O Pentágono fechou um hangar no pequeno país árabe que serve de base para
as operações militares dos EUA, e ali está
montando o centro de imagens que devem influenciar corações e mentes do
mundo todo via emissoras de TV.
"Assim como a guerra, a mídia também mudou, e os militares têm de se
adaptar aos novos tempos", disse James
Wilkinson, diretor de comunicações do
Comando Central. "O melhor é que saiu
muito mais barato que uma única bomba", completou o cenógrafo Allison.
Jornalistas
De seu lado, as principais emissoras norte-americanas também não estão fazendo por menos. Até
agora, mil jornalistas já estão baseados
no Qatar -diferentemente de 1991, Bagdá deve ficar em segundo plano para a
imprensa americana, devido a problemas de segurança.
"Não é mais uma questão de "se" acontecer o conflito, mas de "quando'", afirmou Marcy McGinnis, vice-presidente
de jornalismo da CBS, uma das cinco
grandes dos EUA -as outras são ABC,
NBC, Fox e, no cabo, CNN. Ela espera cobertura ininterrupta nas primeiras 24 a
72 horas que se seguirem à declaração de
guerra.
A rede planeja reportagens ao vivo ao
longo do dia e programas mais longos no
horário nobre, a exemplo da tática utilizada após o ataque de 11 de setembro de
2001, quando a cobertura se prolongou
por quatro dias sem comerciais.
Acontece que transmissão ininterrupta significa prejuízo. Se os EUA entrarem
em guerra, estima-se que cada rede perca
US$ 1 milhão por dia. Só a NBC calcula
suas perdas em US$ 45 milhões. Na época do ataque às torres gêmeas, o prejuízo
total das TVs chegou a US$ 1 bilhão.
Mesmo assim, nenhuma delas quer ficar de fora, de olho no prestígio agregado
pelo jornalismo televisivo em tempos de
crises nacionais. Foi o que aconteceu
com a CNN em 1991, quando saiu da
Guerra do Golfo como potência por ter
sido a única a continuar transmitindo de
Bagdá mesmo depois dos bombardeios.
Agora, a emissora de Atlanta não estará sozinha. Além da competição doméstica acirrada, principalmente com a conservadora Fox News, que a ultrapassou
em audiência, terá de enfrentar a Al-Jazeera, do Qatar, a única a resistir em Cabul (Afeganistão) durante os ataques de
2002.
Equipamentos
A tecnologia
também promete ser uma das estrelas do
"espetáculo". Em menos de dez anos, o
cenário de videofones com imagens sofríveis e satélites pesando toneladas deu
lugar a equipamentos modernos.
Os satélites agora são portáteis e cabem
numa valise, sem falar na praticidade das
câmeras e monitores de alta definição e
laptops com recursos de edição e telefones integrados. Toda a tecnologia, no entanto, não será recurso contra a censura.
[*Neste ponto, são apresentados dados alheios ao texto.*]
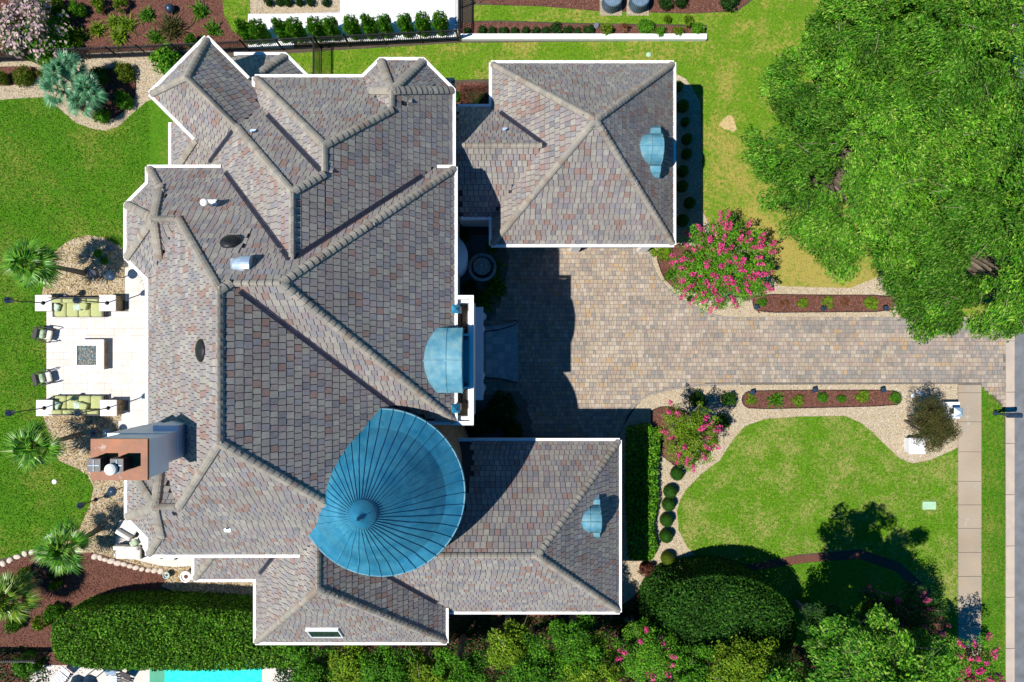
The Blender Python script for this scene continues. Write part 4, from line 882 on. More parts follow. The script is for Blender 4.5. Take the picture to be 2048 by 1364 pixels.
hedge('clipped_hedge', smooth_poly([(97, 1262), (104, 1240), (150, 1222), (250, 1215), (400, 1222), (520, 1232), (590, 1245), (590, 1340), (420, 1346), (180, 1343), (110, 1330), (96, 1300)], 1), 2.7, 'wide flat-topped clipped green hedge between the house and the pool')
hedge('clipped_hedge', smooth_poly([(1300, 1250), (1330, 1190), (1390, 1165), (1470, 1160), (1540, 1178), (1590, 1215), (1608, 1270), (1590, 1320), (1400, 1330), (1310, 1300)], 2), 4.2, 'tall rounded clipped evergreen mass south of the front lawn', rnd=1.2, kind='box')
hedge('low_hedge', [(1258, 858), (1300, 850), (1322, 868), (1316, 960), (1318, 1010), (1308, 1050), (1316, 1100), (1305, 1122), (1262, 1122), (1256, 1000)], .9, 'loose bright green hedge running along the south garage wall', 380, 'bright', .25, .17)
hedge('red_hedge', [(921, 169), (980, 168), (981, 211), (921, 212)], 1.0, 'square clipped dark red hedge between the two north roofs', 1400, 'red', .2, .06)
# ---- trees
def limbs(b, base, tips, r0):
    for t in tips:
        m = base.lerp(t, .5) + Vector((random.gauss(0, .15), random.gauss(0, .15), .25)); b.tube([base, m, t], [r0, r0 * .6, r0 * .2], 6)
def tree(name, px, py, z, rx, ry, hz, label, kind='tree', nclump=160, nleaf=30000, cr=.9, ln=.2, wd=.09, group=None, cat='tree', flowers=0, fcol='pink', hole=.0, trunk_off=(0, 0), poly=None, multi=1, zt=None, jitter=.55, twigs=0, boughs=0, bl=1.9):
    """crown centre at photo pixel px,py seen at height z; rx, ry metres; hz vertical radius"""
    cang = []; ctone = []
    c = W(px, py, z); base = Vector((c.x + trunk_off[0], c.y + trunk_off[1], 0)); t = empty(name, base); tag(t, label, cat, group)
    cp = []; bgh = []
    if boughs:
        for i in range(boughs):
            a = i * 2.39996 + random.uniform(-.3, .3); rr_ = math.sqrt((i + .5) / boughs) * .92; bgh.append((Vector((c.x + math.cos(a) * rx * rr_, c.y + math.sin(a) * ry * rr_, z + hz * math.sqrt(max(.03, 1 - rr_ ** 2)) - random.uniform(0, 1.3))), a + random.uniform(-.5, .5), random.uniform(.68, 1.2)))
    guard = 0
    while len(cp) < nclump and guard < 40000:
        guard += 1
        if boughs:
            bc, ba, bt = random.choice(bgh); u = random.uniform(-1, 1); v_ = random.uniform(-1, 1)
            if u * u + v_ * v_ > 1: continue
            p = bc + Vector((math.cos(ba), math.sin(ba), 0)) * u * bl + Vector((-math.sin(ba), math.cos(ba), 0)) * v_ * bl * .48 + Vector((0, 0, .7 * math.sqrt(1 - u * u - v_ * v_ * .9 if u * u + v_ * v_ * .9 < 1 else 0) - .35 * u - random.choice((0, 0, .7))))
            s = (H - p.z) / 1365.333; ppx = p.x / s + 1024; ppy = 682 - p.y / s
            if poly is not None and not inside(poly, np.array([ppx]), np.array([ppy]))[0]: continue
            cp.append(p); cang.append(ba); ctone.append(bt); continue
        d = np.array([random.gauss(0, 1) for _ in range(3)]); d /= np.linalg.norm(d); d[2] = abs(d[2]) * random.choice((1, 1, 1, -.3)); rr = random.random() ** .45
        p = Vector((c.x + d[0] * rx * rr, c.y + d[1] * ry * rr, z + d[2] * hz * (1 - .25 * (1 - rr))))
        if poly is not None:
            s = (H - p.z) / 1365.333; ppx = p.x / s + 1024; ppy = 682 - p.y / s
            if not inside(poly, np.array([ppx]), np.array([ppy]))[0]: continue
        cp.append(p)
    nclump = len(cp); cp = np.array([tuple(p) for p in cp]); rr = cr * rng.uniform(.55, 1.2, nclump); w_ = rng.choice(nclump, nleaf, p=rr ** 2 / (rr ** 2).sum()); d = sphere_pts(nleaf, -.35)
    P = cp[w_] + d * rr[w_][:, None] * np.array([1, 1, .6]) * rng.uniform(.45, 1.12, (nleaf, 1)); tone = rng.uniform(.78, 1.25, nclump)[w_][:, None]
    if boughs: tone = tone * np.array(ctone)[w_][:, None] * np.where(np.array(ctone)[w_][:, None] > 1, np.array([1.12, 1.0, 1.0])[None], 1.0)
    tdir = None if not boughs else np.c_[np.cos(np.array(cang)[w_]), np.sin(np.array(cang)[w_]), np.full(nleaf, -.35)] + rng.normal(0, .55, (nleaf, 3))
    V, F, C = leafquads(P, d * .6 + np.array([0, 0, .7]), ln, wd, cmix(nleaf, G[kind], var=.35) * tone, jitter, tdir=tdir); org = np.array(tuple(base))
    obj('crown', fastmesh('crown', V - org, F, LEAF, colr=C), t)
    if flowers:
        k = np.argsort(-(np.hypot(cp[:, 0] - c.x, cp[:, 1] - c.y) + rng.uniform(0, 1.6 * rx, nclump)))[:flowers]; fp = cp[k] + sphere_pts(flowers, .2) * rr[k][:, None] * np.array([1, 1, .75]) 
        nf = 60; sp = sphere_pts(flowers * nf, -.3); dirr = np.repeat(fp - np.array(tuple(c)), nf, 0); dirr /= np.linalg.norm(dirr, axis=1)[:, None]
        al = rng.uniform(-1, 1, (flowers * nf, 1)); PP = np.repeat(fp, nf, 0) + sp * .11 * (1.4 - np.abs(al)) + dirr * al * .20
        V2, F2, C2 = leafquads(PP, sp, .09, .08, cmix(len(PP), G[fcol], var=.3), .5); obj('blossom', fastmesh('blossom', V2 - org, F2, PETAL, colr=C2), t)
    b = MB(base); 
    for k in range(multi):
        bb = base + Vector((random.gauss(0, .15), random.gauss(0, .15), 0)) if multi > 1 else base; top = Vector((c.x, c.y, z)) + Vector((random.gauss(0, rx * .25), random.gauss(0, ry * .25), 0)) * (multi > 1)
        r0 = .05 * z / 2 ** .5 / multi ** .5 + .03; b.tube([bb, bb.lerp(top, .5), top], [r0, r0 * .75, r0 * .45], 8)
    tk = b.build('trunk', M['bark'], t)
    b = MB(base); sel = rng.permutation(nclump)[:min(60, nclump // 2)]; limbs(b, Vector((c.x, c.y, z * .62)), [Vector(cp[i]) for i in sel], .07 * (rx / 3 + .3)); b.build('limb', M['bark'], t)
    if twigs:
        for i in rng.permutation(nclump)[:twigs]:
            p = Vector(cp[i]); u = (p - Vector((c.x, c.y, p.z))); u = u.normalized() if u.length > .1 else Vector((1, 0, 0)); u = u + Vector((random.gauss(0, .5), random.gauss(0, .5), .1)); L = random.uniform(.35, .9)
            b = MB(base); b.tube([p + Vector((0, 0, rr[i] * .62)), p + u * L * .5 + Vector((0, 0, rr[i] * .7)), p + u * L + Vector((0, 0, rr[i] * .5))], [.014, .010, .003], 4); b.build('twig', M['twig'], t)
    return t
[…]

Como a maior parte das emissoras terá
o Pentágono como fonte única de informações, pode-se -e deve-se- esperar
manipulações e meias-verdades. "Duvido que a imagem de uma iraquiana carregando uma criança morta seja veiculada nos canais de TV dos EUA", disse o
jornalista e escritor Phillip Knightley.
Australiano, ele é ex-repórter do "Sunday Times" e autor de "The First Casualty" (A Primeira Vítima), sobre o declínio da reportagem de guerra independente. "Num conflito como anuncia ser
esse, a notícia morrerá na intenção", afirmou.